• _Available data_:
--- start ---
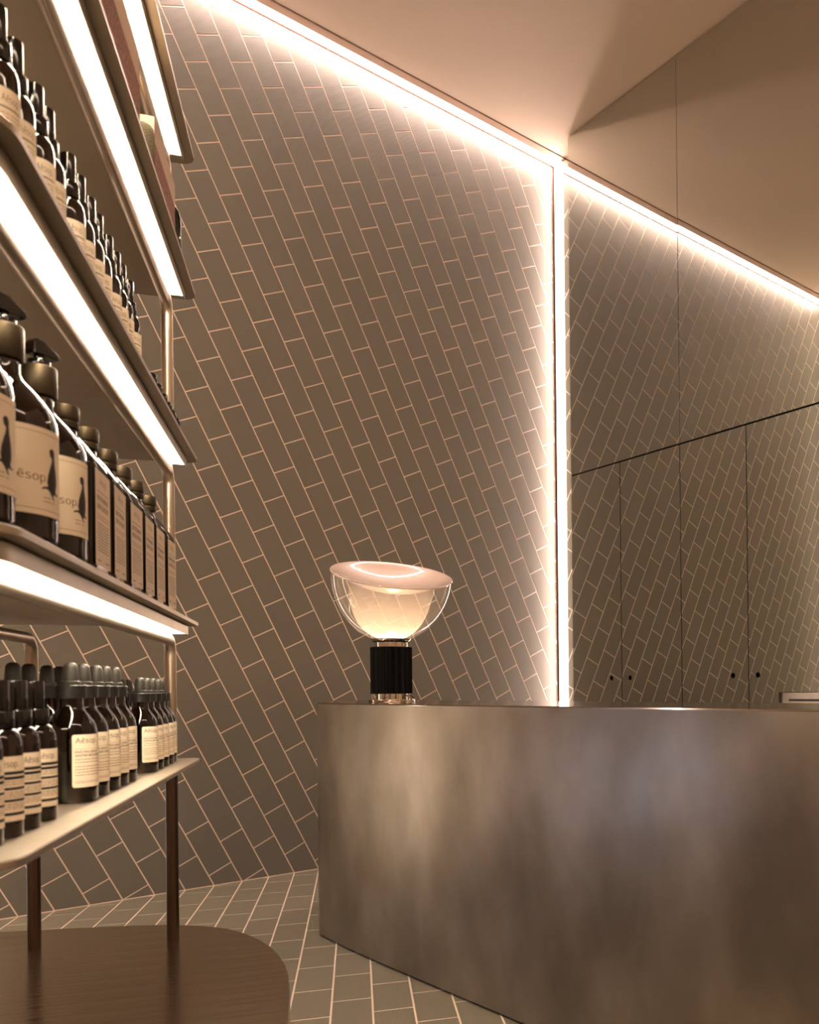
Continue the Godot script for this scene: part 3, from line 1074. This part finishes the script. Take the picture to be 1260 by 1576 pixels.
func dropper_bottle(k: float) -> Node3D:
	var t := thing("dropper_bottle", "", "bottle")
	var body := [Vector2(0, 0.004), Vector2(0.044, 0.004), Vector2(0.046, 0.0), Vector2(0.0505, 0.0015), Vector2(0.0535, 0.007), Vector2(0.0535, 0.150), Vector2(0.0530, 0.166), Vector2(0.0505, 0.178), Vector2(0.0455, 0.189), Vector2(0.038, 0.201), Vector2(0.031, 0.2105), Vector2(0.027, 0.218), Vector2(0.0255, 0.226), Vector2(0.0255, 0.242), Vector2(0, 0.242)]
	part("body", lathe(scaled(body, k), 48), M.amber, t)
	part("collar", ribbed_ring(0.0315 * K * k, 0.2405 * K * k, 0.271 * K * k, 36, 0.0011 * K * k), M.collar, t)
	var bulb := [Vector2(0.0, 0.2705), Vector2(0.0205, 0.2705), Vector2(0.021, 0.272), Vector2(0.0205, 0.2795), Vector2(0.0165, 0.281), Vector2(0.0168, 0.284), Vector2(0.0158, 0.300), Vector2(0.0148, 0.313), Vector2(0.0125, 0.3195), Vector2(0.0075, 0.3238), Vector2(0.0, 0.3248)]
	part("bulb", lathe(scaled(bulb, k), 32), M.rubber, t)
	part("label", curved_label(0.0535 * K * k, 0.0363 * K * k, 0.1571 * K * k, deg_to_rad(32.0), deg_to_rad(43.0), 0.004 * K * k), M.label_dropper, t)
	return t

func slimmed(prof: Array, k: float, slim: float) -> Array:
	var out := []
	for p in prof: out.append(Vector2(p.x * K * slim, p.y * K * k))
	return out

func toner_bottle(k := 1.0, slim := 1.0, lab := "label_toner") -> Node3D:
	var t := thing("toner_bottle", "", "bottle")
	var body := [Vector2(0, 0.003), Vector2(0.029, 0.003), Vector2(0.031, 0.0), Vector2(0.034, 0.001), Vector2(0.0355, 0.005), Vector2(0.0355, 0.158), Vector2(0.0347, 0.170), Vector2(0.0318, 0.180), Vector2(0.0265, 0.188), Vector2(0.0205, 0.192), Vector2(0.0195, 0.197), Vector2(0, 0.197)]
	part("body", lathe(slimmed(body, k, slim), 44), M.amber, t)
	part("collar", lathe(slimmed([Vector2(0, 0.193), Vector2(0.0225, 0.193), Vector2(0.0235, 0.1945), Vector2(0.0235, 0.221), Vector2(0.0225, 0.2225), Vector2(0.0, 0.2225)], k, slim), 36), M.cap_black, t)
	part("cap", lathe(slimmed([Vector2(0, 0.2225), Vector2(0.0158, 0.2225), Vector2(0.0162, 0.224), Vector2(0.0162, 0.275), Vector2(0.0152, 0.278), Vector2(0, 0.2785)], k, slim), 36), M.cap_black, t)
	part("label", curved_label(0.0355 * K * slim, 0.030 * K * k, 0.1435 * K * k, deg_to_rad(45.0), deg_to_rad(118.0)), M[lab], t)
	return t

func pump_bottle() -> Node3D:
	var t := thing("pump_bottle", "", "bottle")
	var body := [Vector2(0, 0.006), Vector2(0.064, 0.006), Vector2(0.068, 0.0), Vector2(0.072, 0.001), Vector2(0.0808, 0.016), Vector2(0.082, 0.020), Vector2(0.082, 0.222), Vector2(0.0805, 0.236), Vector2(0.0755, 0.251), Vector2(0.067, 0.265), Vector2(0.054, 0.283), Vector2(0.042, 0.297), Vector2(0.031, 0.308), Vector2(0.0255, 0.318), Vector2(0.0245, 0.346), Vector2(0, 0.346)]
	part("body", lathe(scaled(body), 56), M.amber, t)
	part("neck_band", lathe(scaled([Vector2(0, 0.344), Vector2(0.031, 0.344), Vector2(0.032, 0.3455), Vector2(0.032, 0.402), Vector2(0.031, 0.4035), Vector2(0, 0.4035)]), 44), M.bronze, t)
	var pump := MB.new()
	lathe_into(pump, scaled([Vector2(0, 0.4035), Vector2(0.020, 0.4035), Vector2(0.0205, 0.405), Vector2(0.0205, 0.417), Vector2(0.0195, 0.4185), Vector2(0.0, 0.4185)]), 32)
	lathe_into(pump, scaled([Vector2(0, 0.4185), Vector2(0.009, 0.4185), Vector2(0.009, 0.430), Vector2(0, 0.430)]), 20)
	part("pump_collar", pump.mesh(), M.cap_black, t)
	var head := MB.new()
	# actuator: a wedge whose spout slopes down to the front
	var hp := [Vector2(-0.018, 0.428), Vector2(-0.018, 0.452), Vector2(-0.012, 0.459), Vector2(0.004, 0.458), Vector2(0.034, 0.440), Vector2(0.0365, 0.434), Vector2(0.034, 0.428)]
	var poly := PackedVector2Array()
	for q in hp: poly.append(Vector2(q.x, q.y) * K)
	prism_into(head, poly, -0.013 * K, 0.013 * K, 0.002 * K, Transform3D(Basis(Vector3(1, 0, 0), Vector3(0, 0, 1), Vector3(0, 1, 0)), Vector3.ZERO), 30.0)
	var hd := part("pump_head", head.mesh(), M.cap_black, t)
	hd.rotation.y = 0.9
	part("label", curved_label(0.082 * K, 0.058 * K, 0.214 * K, deg_to_rad(31.0), deg_to_rad(150.0), 0.0, 60), M.label_pump, t)
	return t

func square_bottle() -> Node3D:
	var t := thing("square_bottle", "", "bottle")
	var b := MB.new()
	# rounded square that turns into a round neck
	var prof := [[0.066, 0.0, 0.0], [0.0715, 0.002, 0.0], [0.0728, 0.008, 0.0], [0.0728, 0.232, 0.0], [0.0715, 0.243, 0.05], [0.067, 0.254, 0.15], [0.056, 0.270, 0.4], [0.043, 0.287, 0.75], [0.032, 0.299, 1.0], [0.024, 0.308, 1.0], [0.0225, 0.330, 1.0]]
	var seg := 48
	var rings := []
	for q in prof:
		var ring := []
		for a in seg:
			var th := TAU * (a + 0.5) / seg
			var c := Vector2(cos(th), sin(th))
			var sq := 1.0 / pow(pow(absf(c.x), 9.0) + pow(absf(c.y), 9.0), 1.0 / 9.0)
			var r: float = q[0] * lerpf(sq, 1.0, q[2])
			ring.append(Vector3(c.x * r, q[1], c.y * r) * K)
		rings.append(ring)
	var k0 := b.v.size()
	for j in rings.size():
		for a in seg:
			var p: Vector3 = rings[j][a]
			var dx: Vector3 = rings[j][(a + 1) % seg] - rings[j][(a + seg - 1) % seg]
			var dy: Vector3 = rings[min(j + 1, rings.size() - 1)][a] - rings[max(j - 1, 0)][a]
			var n := dy.cross(dx).normalized()
			if n.dot(Vector3(p.x, 0, p.z)) < 0.0: n = -n
			b.vert(p, n)
	for j in rings.size() - 1:
		for a in seg:
			var q := k0 + j * seg + a
			var q2 := k0 + j * seg + (a + 1) % seg
			b.quad(q, q2, q2 + seg, q + seg)
	b.face(rings[0], Vector3.DOWN)
	b.face(rings[-1], Vector3.UP)
	part("body", b.mesh(), M.amber, t)
	var cap := [Vector2(0, 0.322), Vector2(0.0275, 0.322), Vector2(0.028, 0.3235), Vector2(0.028, 0.333), Vector2(0.0262, 0.335), Vector2(0.0262, 0.338), Vector2(0.0285, 0.340), Vector2(0.029, 0.3415), Vector2(0.029, 0.366), Vector2(0.0275, 0.370), Vector2(0.0, 0.371)]
	part("cap", lathe(scaled(cap), 40), M.bronze, t)
	var lab := MB.new()
	var x := 0.0732 * K
	lab.face([Vector3(x, 0.018 * K, 0.066 * K), Vector3(x, 0.018 * K, -0.066 * K), Vector3(x, 0.228 * K, -0.066 * K), Vector3(x, 0.228 * K, 0.066 * K)], Vector3(1, 0, 0), [Vector2(0, 1), Vector2(1, 1), Vector2(1, 0), Vector2(0, 0)])
	part("label", lab.mesh(), M.label_square, t)
	return t

func build_bottles() -> void:
	var nth := ["nearest to", "second from", "third from", "fourth from", "fifth from", "sixth from", "seventh from", "eighth from", "ninth from", "tenth from", "eleventh from", "farthest from"]
	# lowest shelf, front row: toners, then two blocks of dropper bottles
	var toner := toner_bottle()
	var lt := [-1.50, -1.605, -1.70, -1.80]
	for k in 4:
		var o := toner if k == 0 else copy(toner, "toner_bottle")
		stand(o, -0.012, lt[k], H1, [0.0, 0.2, -0.15, 0.1][k])
		tag(o, "amber bottle with black-banded label on lowest shelf, %s the dropper bottles" % nth[k], "bottle", "banded label bottles on the lowest shelf")
	var drop := dropper_bottle(1.0)
	var la := [-1.192, -1.084, -0.962, -0.862, -0.755]
	for k in 5:
		var o := drop if k == 0 else copy(drop, "dropper_bottle")
		stand(o, -0.026, la[k], H1, [0.0, -0.06, 0.05, -0.03, 0.04][k])
		tag(o, "front-row amber dropper bottle on lowest shelf, %s the black-banded labels" % nth[k], "bottle", "dropper bottles on the lowest shelf")
	var drop_small := dropper_bottle(0.92)
	var lb := [-0.462, -0.362, -0.262, -0.163, -0.075]
	for k in 5:
		var o := drop_small if k == 0 else copy(drop_small, "dropper_bottle")
		stand(o, -0.016 if k < 4 else -0.02, lb[k], H1, [0.0, 0.05, -0.04, 0.03, -0.05][k])
		tag(o, "front-row amber dropper bottle on lowest shelf, %s the right post" % nth[4 - k], "bottle", "dropper bottles on the lowest shelf")
	# back row
	var lr := [-1.205, -1.095, -0.955, -0.845]
	for k in 4:
		var o := copy(drop, "dropper_bottle")
		stand(o, -0.137, lr[k], H1)
		tag(o, "back-row amber dropper bottle showing only its bulb, %s the left picture edge" % nth[k], "bottle", "dropper bottles in the back row of the lowest shelf")
	for k in 2:
		var o := copy(drop_small, "dropper_bottle")
		stand(o, -0.135, [-0.12, -0.02][k], H1)
		tag(o, "back-row amber dropper bottle behind the block by the right post, %s that post" % nth[1 - k], "bottle", "dropper bottles in the back row of the lowest shelf")
	# second shelf: three pump bottles, six square bottles
	var pump := pump_bottle()
	var lp := [-1.456, -1.666, -1.86]
	for k in 3:
		var o := pump if k == 0 else copy(pump, "pump_bottle")
		stand(o, [-0.012, -0.010, -0.022][k], lp[k], H2, [0.0, 0.0, 0.0][k])
		tag(o, "large amber pump bottle with dark bird label, %s the square bottles" % nth[k], "bottle", "pump bottles on the second shelf")
	var sq := square_bottle()
	var ls := [-1.315, -1.146, -0.950, -0.775, -0.605, -0.404]
	for k in 6:
		var o := sq if k == 0 else copy(sq, "square_bottle")
		stand(o, -0.003, ls[k], H2, [0.0, 0.02, -0.02, 0.01, 0.0, -0.02][k])
		tag(o, "square dark bottle with tall cream label, %s the pump bottles" % nth[k], "bottle", "square bottles on the second shelf")
	# third shelf: a row of small capped bottles, then low jars
	var lc := [-1.716, -1.630, -1.508, -1.436, -1.28, -1.196, -1.104, -1.028, -0.92, -0.834, -0.764, -0.664]
	var tall := toner_bottle(1.16, 0.92, "label_tall")
	for k in 12:
		var o := tall if k == 0 else copy(tall, "toner_bottle")
		stand(o, 0.0, lc[k], H3, rng.randf_range(-0.2, 0.2))
		tag(o, "amber bottle with glossy black cap on third shelf, %s the near end" % nth[k], "bottle", "black capped bottles on the third shelf")
	var jar := thing("jar", "", "jar")
	part("body", lathe(scaled([Vector2(0, 0), Vector2(0.028, 0), Vector2(0.030, 0.003), Vector2(0.030, 0.052), Vector2(0.026, 0.060), Vector2(0, 0.060)]), 36), M.amber_dark, jar)
	part("lid", lathe(scaled([Vector2(0, 0.060), Vector2(0.029, 0.060), Vector2(0.030, 0.062), Vector2(0.030, 0.083), Vector2(0.028, 0.086), Vector2(0, 0.086)]), 36), M.cap_black, jar)
	var lj := [-0.57, -0.48, -0.39, -0.30, -0.215, -0.13]
	for k in 6:
		var o := jar if k == 0 else copy(jar, "jar")
		stand(o, 0.03, lj[k], H3)
		tag(o, "low dark jar peeping over third shelf edge, %s the capped bottles" % nth[k], "jar", "low jars on the third shelf")
	# fourth shelf: two cartons, a speckled roll, another carton and a dark bottle
	carton(-1.86, -1.33, 0.06, "long cream carton with a mottled rose lower band on the fourth shelf, nearest the camera")
	carton(-1.31, -0.80, 0.06, "cream carton with a mottled rose lower band on the fourth shelf, beside the speckled roll", 0.278)
	carton(-0.58, -0.205, 0.06, "cream carton with a mottled rose lower band at the far end of the fourth shelf", 0.250)
	var roll := thing("speckled_roll", "upright speckled grey and beige roll between two cartons on the fourth shelf", "roll")
	part("body", lathe(scaled([Vector2(0, 0), Vector2(0.026, 0), Vector2(0.029, 0.006), Vector2(0.030, 0.03), Vector2(0.030, 0.170), Vector2(0.027, 0.188), Vector2(0.017, 0.198), Vector2(0, 0.201)]), 40), M.speckled, roll)
	stand(roll, 0.036, -0.616, H4)
	var dk := thing("dark_bottle", "dark rounded bottle half hidden behind the far carton on the fourth shelf", "bottle")
	part("body", lathe(scaled([Vector2(0, 0), Vector2(0.040, 0), Vector2(0.044, 0.006), Vector2(0.044, 0.15), Vector2(0.040, 0.185), Vector2(0.028, 0.205), Vector2(0.016, 0.212), Vector2(0.016, 0.235), Vector2(0, 0.235)]), 40), M.amber_dark, dk)
	part("cap", lathe(scaled([Vector2(0, 0.235), Vector2(0.020, 0.235), Vector2(0.020, 0.262), Vector2(0, 0.263)]), 32), M.cap_black, dk)
	stand(dk, 0.028, -0.145, H4)

func carton(l0: float, l1: float, sf: float, label: String, h := 0.265) -> void:
	var t := thing("carton", label, "carton", su(sf - 0.055, (l0 + l1) * 0.5, H4), -shelf_yaw, "cartons on the fourth shelf")
	var hl := (l1 - l0) * 0.5 * K
	var hw := 0.055 * K
	var split := h * 0.70 * K
	part("lower_band", box_mesh(Vector3(-hw, 0, -hl), Vector3(hw, split, hl), 0.0006), M.card_print, t)
	part("box", box_mesh(Vector3(-hw, split, -hl), Vector3(hw, h * K, hl), 0.0006), M.card, t)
--- end ---
• _Exercise objective_: Copy each line of the preceding data that contains the string "picture".

• _Written response_:
Continue the Godot script for this scene: part 3, from line 1074. This part finishes the script. Take the picture to be 1260 by 1576 pixels.
		tag(o, "back-row amber dropper bottle showing only its bulb, %s the left picture edge" % nth[k], "bottle", "dropper bottles in the back row of the lowest shelf")